ONE:
I will never forget my first time. I sat rigidly on a small black chair with a short back, faced the expansive mirrored wall in front of me, and gripped a 15 pound dumbbell in each hand. I raised the weights into position beside my shoulders, and paused, looking intently at my reflection in the mirror. Then I began to lift the weights overhead, making a sweeping arc while breathing in and out as I had been taught. By the fourth set of 12 repetitions, I heard encouraging shouts of ‘keep going.’ Suddenly my arms froze in mid-press. My brain kept telling them to move. I commanded ‘push you lazy bitches,’ but my senseless shoulders did not comply. I looked in non-comprehension at my trainer and she just laughed. With the slightest assistance, she helped me to raise the weights, shakily, one last time.
TWO:
It’s a cold house—a cold house, and a small one.

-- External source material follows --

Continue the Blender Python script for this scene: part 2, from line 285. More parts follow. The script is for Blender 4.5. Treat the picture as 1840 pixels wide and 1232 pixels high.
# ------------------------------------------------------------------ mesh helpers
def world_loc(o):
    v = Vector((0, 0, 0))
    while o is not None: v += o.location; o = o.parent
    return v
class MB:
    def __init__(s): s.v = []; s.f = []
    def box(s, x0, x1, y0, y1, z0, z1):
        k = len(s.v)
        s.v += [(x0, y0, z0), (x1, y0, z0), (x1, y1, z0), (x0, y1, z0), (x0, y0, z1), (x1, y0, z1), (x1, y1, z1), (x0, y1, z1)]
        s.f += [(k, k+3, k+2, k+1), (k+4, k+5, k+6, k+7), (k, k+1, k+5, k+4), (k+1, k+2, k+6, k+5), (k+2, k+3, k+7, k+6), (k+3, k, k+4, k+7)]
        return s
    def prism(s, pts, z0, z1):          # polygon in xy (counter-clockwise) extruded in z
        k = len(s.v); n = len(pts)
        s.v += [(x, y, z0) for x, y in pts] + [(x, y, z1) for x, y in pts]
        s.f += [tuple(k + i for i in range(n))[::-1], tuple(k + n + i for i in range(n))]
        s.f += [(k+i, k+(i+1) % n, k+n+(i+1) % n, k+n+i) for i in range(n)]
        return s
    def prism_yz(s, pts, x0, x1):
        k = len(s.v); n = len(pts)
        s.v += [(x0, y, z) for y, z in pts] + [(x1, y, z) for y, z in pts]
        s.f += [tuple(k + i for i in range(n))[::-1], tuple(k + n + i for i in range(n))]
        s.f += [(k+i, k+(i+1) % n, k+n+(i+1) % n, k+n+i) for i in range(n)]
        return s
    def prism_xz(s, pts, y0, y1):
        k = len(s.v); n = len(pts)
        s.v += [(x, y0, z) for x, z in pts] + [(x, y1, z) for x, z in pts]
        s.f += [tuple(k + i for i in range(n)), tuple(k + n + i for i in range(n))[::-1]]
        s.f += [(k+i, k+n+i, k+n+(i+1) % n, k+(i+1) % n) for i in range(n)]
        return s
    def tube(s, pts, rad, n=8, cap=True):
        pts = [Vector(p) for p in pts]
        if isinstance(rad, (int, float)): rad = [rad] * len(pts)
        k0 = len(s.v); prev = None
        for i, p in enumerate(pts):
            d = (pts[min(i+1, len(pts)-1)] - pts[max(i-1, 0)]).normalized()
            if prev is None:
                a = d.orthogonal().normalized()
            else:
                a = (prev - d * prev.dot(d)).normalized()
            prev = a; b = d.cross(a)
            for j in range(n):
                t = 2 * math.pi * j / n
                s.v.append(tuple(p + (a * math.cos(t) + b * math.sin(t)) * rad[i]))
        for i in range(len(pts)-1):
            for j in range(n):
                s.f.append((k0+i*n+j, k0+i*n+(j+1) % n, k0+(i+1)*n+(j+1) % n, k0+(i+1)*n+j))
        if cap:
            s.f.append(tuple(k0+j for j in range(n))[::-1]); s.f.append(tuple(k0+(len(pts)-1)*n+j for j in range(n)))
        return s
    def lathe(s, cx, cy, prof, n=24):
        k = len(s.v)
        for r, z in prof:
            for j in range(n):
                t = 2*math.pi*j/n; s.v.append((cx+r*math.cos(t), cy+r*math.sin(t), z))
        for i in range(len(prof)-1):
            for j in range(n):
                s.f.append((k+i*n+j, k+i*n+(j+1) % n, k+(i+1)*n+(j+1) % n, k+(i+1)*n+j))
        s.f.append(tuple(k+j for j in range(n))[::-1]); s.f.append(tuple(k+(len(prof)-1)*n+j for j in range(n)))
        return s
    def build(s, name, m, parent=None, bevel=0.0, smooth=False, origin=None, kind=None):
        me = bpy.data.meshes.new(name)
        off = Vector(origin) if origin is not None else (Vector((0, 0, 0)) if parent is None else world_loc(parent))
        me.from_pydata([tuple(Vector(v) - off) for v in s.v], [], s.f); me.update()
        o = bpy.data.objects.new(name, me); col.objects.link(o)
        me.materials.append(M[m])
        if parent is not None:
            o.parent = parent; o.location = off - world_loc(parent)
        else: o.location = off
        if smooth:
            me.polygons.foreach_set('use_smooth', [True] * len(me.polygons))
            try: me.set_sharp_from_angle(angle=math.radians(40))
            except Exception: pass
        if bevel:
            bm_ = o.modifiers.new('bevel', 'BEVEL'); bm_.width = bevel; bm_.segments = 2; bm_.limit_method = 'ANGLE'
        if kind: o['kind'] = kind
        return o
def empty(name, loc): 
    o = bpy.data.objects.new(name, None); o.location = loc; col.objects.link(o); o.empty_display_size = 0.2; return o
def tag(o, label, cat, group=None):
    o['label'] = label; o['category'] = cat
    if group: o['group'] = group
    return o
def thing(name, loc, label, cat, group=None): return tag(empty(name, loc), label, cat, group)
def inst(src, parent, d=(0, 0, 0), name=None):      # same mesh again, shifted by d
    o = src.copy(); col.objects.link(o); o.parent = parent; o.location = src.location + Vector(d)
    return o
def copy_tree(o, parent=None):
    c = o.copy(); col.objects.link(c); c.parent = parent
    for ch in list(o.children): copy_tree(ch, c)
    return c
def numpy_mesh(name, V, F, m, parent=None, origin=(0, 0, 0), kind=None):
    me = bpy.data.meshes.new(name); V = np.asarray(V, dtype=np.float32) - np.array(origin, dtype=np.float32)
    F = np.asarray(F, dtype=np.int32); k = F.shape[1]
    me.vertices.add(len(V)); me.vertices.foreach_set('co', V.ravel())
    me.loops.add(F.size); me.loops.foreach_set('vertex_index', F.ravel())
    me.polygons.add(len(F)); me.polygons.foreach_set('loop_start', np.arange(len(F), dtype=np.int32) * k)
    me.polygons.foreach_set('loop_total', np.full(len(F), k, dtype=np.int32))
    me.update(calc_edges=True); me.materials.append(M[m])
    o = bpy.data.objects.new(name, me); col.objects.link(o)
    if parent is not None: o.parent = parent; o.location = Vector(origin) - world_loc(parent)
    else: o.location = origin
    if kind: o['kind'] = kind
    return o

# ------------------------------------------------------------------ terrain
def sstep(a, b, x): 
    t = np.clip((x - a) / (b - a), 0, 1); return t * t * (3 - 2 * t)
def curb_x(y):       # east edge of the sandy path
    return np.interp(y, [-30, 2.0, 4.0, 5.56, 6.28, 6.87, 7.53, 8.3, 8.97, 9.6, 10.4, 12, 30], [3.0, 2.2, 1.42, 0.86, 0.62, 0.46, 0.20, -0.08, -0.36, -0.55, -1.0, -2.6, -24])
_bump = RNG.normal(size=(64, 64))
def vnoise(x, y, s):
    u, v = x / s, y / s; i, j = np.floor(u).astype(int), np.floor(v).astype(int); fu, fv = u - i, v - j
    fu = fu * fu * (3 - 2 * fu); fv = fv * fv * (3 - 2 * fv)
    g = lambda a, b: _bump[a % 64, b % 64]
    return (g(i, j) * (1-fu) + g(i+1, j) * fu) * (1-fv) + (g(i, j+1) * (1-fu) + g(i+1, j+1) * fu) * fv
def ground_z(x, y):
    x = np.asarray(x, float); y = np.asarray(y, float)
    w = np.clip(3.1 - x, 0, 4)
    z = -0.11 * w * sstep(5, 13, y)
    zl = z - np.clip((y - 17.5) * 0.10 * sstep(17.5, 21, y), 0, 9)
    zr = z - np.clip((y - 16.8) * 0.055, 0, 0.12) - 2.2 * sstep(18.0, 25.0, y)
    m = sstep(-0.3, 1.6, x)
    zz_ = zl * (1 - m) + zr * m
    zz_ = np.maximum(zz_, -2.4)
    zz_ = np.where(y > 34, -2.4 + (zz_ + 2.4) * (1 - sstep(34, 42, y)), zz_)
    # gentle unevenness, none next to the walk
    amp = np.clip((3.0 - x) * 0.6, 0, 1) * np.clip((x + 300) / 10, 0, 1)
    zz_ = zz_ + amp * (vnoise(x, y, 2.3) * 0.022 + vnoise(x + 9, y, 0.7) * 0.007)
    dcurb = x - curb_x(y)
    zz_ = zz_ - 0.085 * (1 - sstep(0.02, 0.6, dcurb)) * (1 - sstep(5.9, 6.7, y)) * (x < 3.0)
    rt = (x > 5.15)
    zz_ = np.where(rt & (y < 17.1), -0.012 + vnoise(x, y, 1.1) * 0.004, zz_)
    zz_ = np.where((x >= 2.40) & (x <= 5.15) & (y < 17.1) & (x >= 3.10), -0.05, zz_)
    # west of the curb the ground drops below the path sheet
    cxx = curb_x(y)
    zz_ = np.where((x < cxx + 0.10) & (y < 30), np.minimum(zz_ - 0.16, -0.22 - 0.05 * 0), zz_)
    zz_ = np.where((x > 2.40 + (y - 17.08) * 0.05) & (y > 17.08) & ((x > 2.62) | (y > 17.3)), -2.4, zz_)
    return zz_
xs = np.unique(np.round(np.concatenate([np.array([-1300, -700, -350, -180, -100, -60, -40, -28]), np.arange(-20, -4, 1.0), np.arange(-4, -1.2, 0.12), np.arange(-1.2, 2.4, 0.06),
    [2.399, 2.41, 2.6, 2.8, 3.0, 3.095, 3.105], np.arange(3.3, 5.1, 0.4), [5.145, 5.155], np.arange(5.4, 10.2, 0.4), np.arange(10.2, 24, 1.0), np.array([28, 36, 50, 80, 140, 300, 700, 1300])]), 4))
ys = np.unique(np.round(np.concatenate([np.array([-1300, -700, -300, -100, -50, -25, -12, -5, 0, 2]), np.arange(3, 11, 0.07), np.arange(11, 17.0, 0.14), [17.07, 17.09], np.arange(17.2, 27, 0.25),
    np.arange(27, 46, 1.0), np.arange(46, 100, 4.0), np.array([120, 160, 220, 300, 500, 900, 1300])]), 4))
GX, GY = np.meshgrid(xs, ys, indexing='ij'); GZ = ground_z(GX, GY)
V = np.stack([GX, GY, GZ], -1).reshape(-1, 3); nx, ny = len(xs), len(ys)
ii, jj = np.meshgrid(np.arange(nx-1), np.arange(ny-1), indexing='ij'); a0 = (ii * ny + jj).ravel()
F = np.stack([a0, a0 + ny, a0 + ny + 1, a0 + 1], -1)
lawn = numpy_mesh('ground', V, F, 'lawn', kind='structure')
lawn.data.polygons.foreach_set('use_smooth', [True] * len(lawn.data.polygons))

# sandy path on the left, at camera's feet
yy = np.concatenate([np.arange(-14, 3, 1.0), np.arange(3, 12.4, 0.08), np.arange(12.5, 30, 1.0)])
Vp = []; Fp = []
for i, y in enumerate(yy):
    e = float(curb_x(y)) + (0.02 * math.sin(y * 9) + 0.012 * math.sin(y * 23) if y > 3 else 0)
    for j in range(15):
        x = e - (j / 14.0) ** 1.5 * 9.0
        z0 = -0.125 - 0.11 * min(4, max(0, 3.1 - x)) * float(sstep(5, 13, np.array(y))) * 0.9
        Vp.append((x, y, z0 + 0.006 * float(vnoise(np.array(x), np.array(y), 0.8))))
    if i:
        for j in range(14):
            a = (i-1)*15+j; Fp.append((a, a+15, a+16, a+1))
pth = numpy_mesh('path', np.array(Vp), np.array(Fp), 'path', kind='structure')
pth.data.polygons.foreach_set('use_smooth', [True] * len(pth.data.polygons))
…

When you get out of the bath, you wrap yourself in the towel—still damp from the last person who used it—and run downstairs, to dry in front of the fire. … ‘Oooooooh!’ rings out a voice, suddenly, from the tightly packed sofa. It is my mother. ‘Is that PUBES I can see?’ The sofa stirs into altertness. Everyone stops looking [at the movie] and starts looking at my pubic hair instead, except my dad, who appears absolutely unaware of what is going on and continues to eat crackers and cheese while staring at the television. … I feel like I’m not allowed to look for the pubes myself—I have to be nonchalant about it, although it is, frankly, news to me. [Excerpt from Caitlin Moran, How to be a Woman, 39-40]
THREE:
I had a major episode … which I didn’t know was an episode … pain in my feet, numbness and tingling going all the way up to about the upper chest and then back down, over about three days. I thought it was cool—I was poking myself and couldn’t feel anything! I didn’t say anything to anybody. … I didn’t think it was worth telling anybody. And if I told somebody like my parents, they would be upset. [Excerpt from Gabor Maté, When the Body Says No, 20]
FOUR:
After swinging my feet underneath the apparatus, I lightly press my legs forward, ensuring that the flat black pad will be safely lifted by my strong shins rather than my more vulnerable knees or weak ankles. I lean back, arranging myself on the vinyl chair so that I look good: tummy flat and triceps delineated. Turning away from the mirror, I reach down to move the pin into the 160 pound weight block, hoping that someone at the gym will notice and be impressed. After a few preparatory breaths, I thrust both legs upward, straightening my knees while trying to relax my upper body so that the stress is borne exclusively by my quadriceps. The movement is mechanical, as if a doctor is using a hammer to check my reflexes. This kicking is, however, purposeful and controlled. At the top of each swing, I flex my feet and intensify the contraction in my muscles, feeling an extra pulse of pressure directly above each knee, before slowly lowering my legs back down again. When the burning becomes too intense, I move the pin to decrease the weight by 10 pounds, and immediately restart my repetitions. Visualizing numbers in my head, I count towards 50, like a Sesame Street lesson. Clenching my teeth, and grunting with exertion, my eyes become unfocused. Everything goes blank and I am alone.